::: Data provided
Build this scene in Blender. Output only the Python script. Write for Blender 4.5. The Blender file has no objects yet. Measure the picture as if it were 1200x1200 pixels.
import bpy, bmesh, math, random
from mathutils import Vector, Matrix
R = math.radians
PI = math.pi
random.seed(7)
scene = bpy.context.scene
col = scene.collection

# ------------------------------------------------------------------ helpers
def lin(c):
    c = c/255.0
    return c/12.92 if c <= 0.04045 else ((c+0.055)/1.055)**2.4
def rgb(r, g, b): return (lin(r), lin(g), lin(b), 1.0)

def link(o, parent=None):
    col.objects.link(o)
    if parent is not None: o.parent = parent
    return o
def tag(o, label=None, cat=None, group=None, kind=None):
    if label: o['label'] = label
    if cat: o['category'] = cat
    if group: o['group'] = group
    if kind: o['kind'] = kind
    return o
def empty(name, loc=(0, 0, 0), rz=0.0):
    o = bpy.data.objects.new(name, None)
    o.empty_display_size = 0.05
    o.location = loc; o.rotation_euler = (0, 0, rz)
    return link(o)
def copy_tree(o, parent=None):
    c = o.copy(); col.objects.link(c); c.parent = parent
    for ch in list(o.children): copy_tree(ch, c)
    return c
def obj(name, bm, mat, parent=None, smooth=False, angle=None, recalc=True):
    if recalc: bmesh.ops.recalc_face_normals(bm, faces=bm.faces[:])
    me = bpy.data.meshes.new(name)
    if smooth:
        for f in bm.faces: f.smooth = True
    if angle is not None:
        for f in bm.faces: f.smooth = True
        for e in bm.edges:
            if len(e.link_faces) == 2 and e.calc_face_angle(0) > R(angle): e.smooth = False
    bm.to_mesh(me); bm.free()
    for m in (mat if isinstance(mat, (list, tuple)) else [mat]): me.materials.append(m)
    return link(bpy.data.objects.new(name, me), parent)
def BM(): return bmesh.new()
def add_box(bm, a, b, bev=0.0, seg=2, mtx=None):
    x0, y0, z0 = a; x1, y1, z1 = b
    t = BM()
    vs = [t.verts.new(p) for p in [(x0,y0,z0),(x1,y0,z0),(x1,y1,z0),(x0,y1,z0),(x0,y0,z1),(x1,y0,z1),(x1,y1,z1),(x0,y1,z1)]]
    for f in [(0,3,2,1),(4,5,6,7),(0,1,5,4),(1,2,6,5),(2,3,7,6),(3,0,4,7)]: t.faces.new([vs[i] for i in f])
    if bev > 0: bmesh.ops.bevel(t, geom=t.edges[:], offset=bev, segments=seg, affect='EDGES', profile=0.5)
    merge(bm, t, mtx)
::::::
• **Work required**
Without changing anything, quote the lines from the top of the data to the line that contains "def rgb(r, g, b): return", including that line.

• **Exercise solution**
Build this scene in Blender. Output only the Python script. Write for Blender 4.5. The Blender file has no objects yet. Measure the picture as if it were 1200x1200 pixels.
import bpy, bmesh, math, random
from mathutils import Vector, Matrix
R = math.radians
PI = math.pi
random.seed(7)
scene = bpy.context.scene
col = scene.collection

# ------------------------------------------------------------------ helpers
def lin(c):
    c = c/255.0
    return c/12.92 if c <= 0.04045 else ((c+0.055)/1.055)**2.4
def rgb(r, g, b): return (lin(r), lin(g), lin(b), 1.0)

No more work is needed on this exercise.